Your job is to retype all of the data word for word, leaving every image out.
(begin)
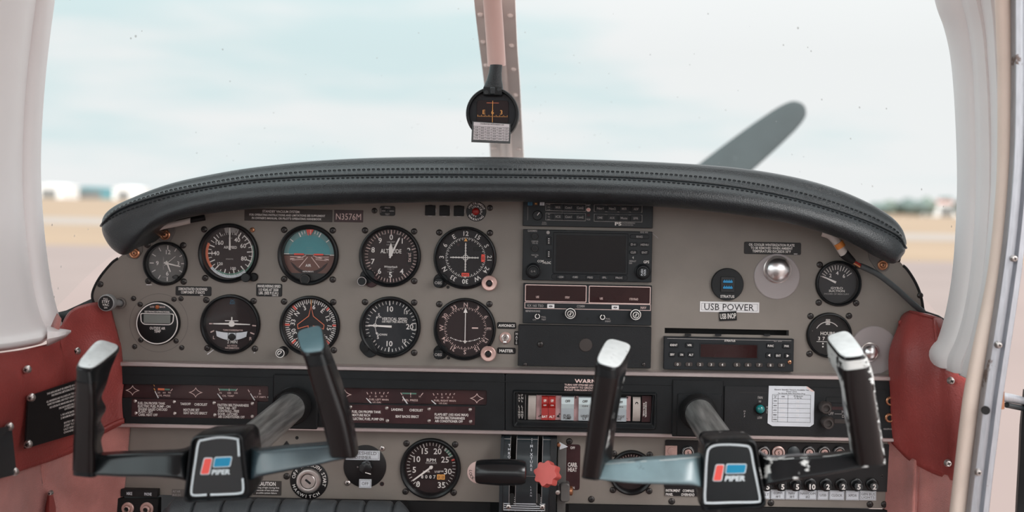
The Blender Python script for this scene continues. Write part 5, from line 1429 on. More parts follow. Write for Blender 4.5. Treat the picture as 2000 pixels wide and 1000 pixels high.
b = T.world(); b.loft([s[0] for s in secs], 'leather_black'); T.put(b, 'top_cover', sharp=80)
b = T.world(); b.loft([s[1] for s in secs], 'leather_black'); T.put(b, 'front_roll', sharp=80)
b = T.world(); b.tube([s[1][0] + Vector((0, -.0012, 0)) for s in secs], .0017, 'leather_black', 8); T.put(b, 'piping')
def stitches(idx, k, off):
    line = [s[idx][k] for s in secs]
    b = T.world(); acc = 0.0; step = 0.0062
    pts = []
    for a, c in zip(line, line[1:]):
        L = (c - a).length
        while acc < L:
            pts.append((a.lerp(c, acc / L), (c - a).normalized())); acc += step
        acc -= L
    for p, d in pts:
        q = p + off
        b.tube([q - d * .0019 + Vector((0, .0006, 0)), q + Vector((0, 0, .0004)), q + d * .0019 + Vector((0, .0006, 0))], .00062, 'stitch', 5)
    T.put(b, 'stitching')
stitches(0, 17, Vector((0, -.0006, .0004))); stitches(1, 2, Vector((0, -.0008, 0)))

# taped wire under the right end
T = Thing('sensor_cable', 'grey cable with taped splice running down from under the glareshield right end', 'cable', 1700, 530)
def wp(b, pts): return [P(*p) for p in pts]
b = T.world(); b.tube(cr(wp(b, [(1607, 453, -.028), (1622, 459, -.031), (1634, 472, -.034), (1649, 496, -.034)]), 5), .0062, 'cloth_tape', 12); T.put(b, 'tape_wrap', label='pale tape wrapped round the cable')
b = T.world(); b.tube(cr(wp(b, [(1637, 474, -.036), (1643, 483, -.036)]), 2), .0066, 'orange_tape', 12); T.put(b, 'tape_band', label='orange band of tape')
b = T.world(); b.tube(wp(b, [(1647, 494, -.034), (1655, 502, -.032), (1667, 511, -.03)]), [.007, .0062, .004], 'rubber', 12); T.put(b, 'boot')
b = T.world(); b.tube(wp(b, [(1665, 509, -.03), (1684, 521, -.028)]), .0022, 'red_switch', 8); b.tube(wp(b, [(1665, 512, -.03), (1684, 523, -.028)]), .0022, 'copper_screw', 8); T.put(b, 'bare_wire')
b = T.world(); b.tube(cr(wp(b, [(1680, 519, -.028), (1700, 528, -.026), (1718, 538, -.024), (1750, 563, -.018), (1782, 592, -.012), (1803, 609, -.008)]), 6), .0040, 'cable_grey', 12); T.put(b, 'sheath')
T = Thing('wire_label', 'white printed wire strip tucked under the left end of the glareshield', 'wire', 315, 448)
b = T.world(); L = cr(wp(b, [(287, 463, -.03), (296, 452, -.034), (312, 444, -.034), (345, 437, -.03), (372, 431, -.02)]), 5)
b.loft([[p + Vector((0, 0, -.004)), p + Vector((0, -.001, 0)), p + Vector((0, 0, .004))] for p in L], 'cloth_tape'); T.put(b, 'strip', solid=.001)
b = T.world(); b.tube(cr(wp(b, [(262, 470, -.02), (300, 452, -.02), (345, 436, -.015), (400, 425, -.01)]), 5), .004, 'rubber', 10); T.put(b, 'wire')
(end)
#### [Complete answer]
The Blender Python script for this scene continues. Write part 5, from line 1429 on. More parts follow. Write for Blender 4.5. Treat the picture as 2000 pixels wide and 1000 pixels high.
b = T.world(); b.loft([s[0] for s in secs], 'leather_black'); T.put(b, 'top_cover', sharp=80)
b = T.world(); b.loft([s[1] for s in secs], 'leather_black'); T.put(b, 'front_roll', sharp=80)
b = T.world(); b.tube([s[1][0] + Vector((0, -.0012, 0)) for s in secs], .0017, 'leather_black', 8); T.put(b, 'piping')
def stitches(idx, k, off):
    line = [s[idx][k] for s in secs]
    b = T.world(); acc = 0.0; step = 0.0062
    pts = []
    for a, c in zip(line, line[1:]):
        L = (c - a).length
        while acc < L:
            pts.append((a.lerp(c, acc / L), (c - a).normalized())); acc += step
        acc -= L
    for p, d in pts:
        q = p + off
        b.tube([q - d * .0019 + Vector((0, .0006, 0)), q + Vector((0, 0, .0004)), q + d * .0019 + Vector((0, .0006, 0))], .00062, 'stitch', 5)
    T.put(b, 'stitching')
stitches(0, 17, Vector((0, -.0006, .0004))); stitches(1, 2, Vector((0, -.0008, 0)))

# taped wire under the right end
T = Thing('sensor_cable', 'grey cable with taped splice running down from under the glareshield right end', 'cable', 1700, 530)
def wp(b, pts): return [P(*p) for p in pts]
b = T.world(); b.tube(cr(wp(b, [(1607, 453, -.028), (1622, 459, -.031), (1634, 472, -.034), (1649, 496, -.034)]), 5), .0062, 'cloth_tape', 12); T.put(b, 'tape_wrap', label='pale tape wrapped round the cable')
b = T.world(); b.tube(cr(wp(b, [(1637, 474, -.036), (1643, 483, -.036)]), 2), .0066, 'orange_tape', 12); T.put(b, 'tape_band', label='orange band of tape')
b = T.world(); b.tube(wp(b, [(1647, 494, -.034), (1655, 502, -.032), (1667, 511, -.03)]), [.007, .0062, .004], 'rubber', 12); T.put(b, 'boot')
b = T.world(); b.tube(wp(b, [(1665, 509, -.03), (1684, 521, -.028)]), .0022, 'red_switch', 8); b.tube(wp(b, [(1665, 512, -.03), (1684, 523, -.028)]), .0022, 'copper_screw', 8); T.put(b, 'bare_wire')
b = T.world(); b.tube(cr(wp(b, [(1680, 519, -.028), (1700, 528, -.026), (1718, 538, -.024), (1750, 563, -.018), (1782, 592, -.012), (1803, 609, -.008)]), 6), .0040, 'cable_grey', 12); T.put(b, 'sheath')
T = Thing('wire_label', 'white printed wire strip tucked under the left end of the glareshield', 'wire', 315, 448)
b = T.world(); L = cr(wp(b, [(287, 463, -.03), (296, 452, -.034), (312, 444, -.034), (345, 437, -.03), (372, 431, -.02)]), 5)
b.loft([[p + Vector((0, 0, -.004)), p + Vector((0, -.001, 0)), p + Vector((0, 0, .004))] for p in L], 'cloth_tape'); T.put(b, 'strip', solid=.001)
b = T.world(); b.tube(cr(wp(b, [(262, 470, -.02), (300, 452, -.02), (345, 436, -.015), (400, 425, -.01)]), 5), .004, 'rubber', 10); T.put(b, 'wire')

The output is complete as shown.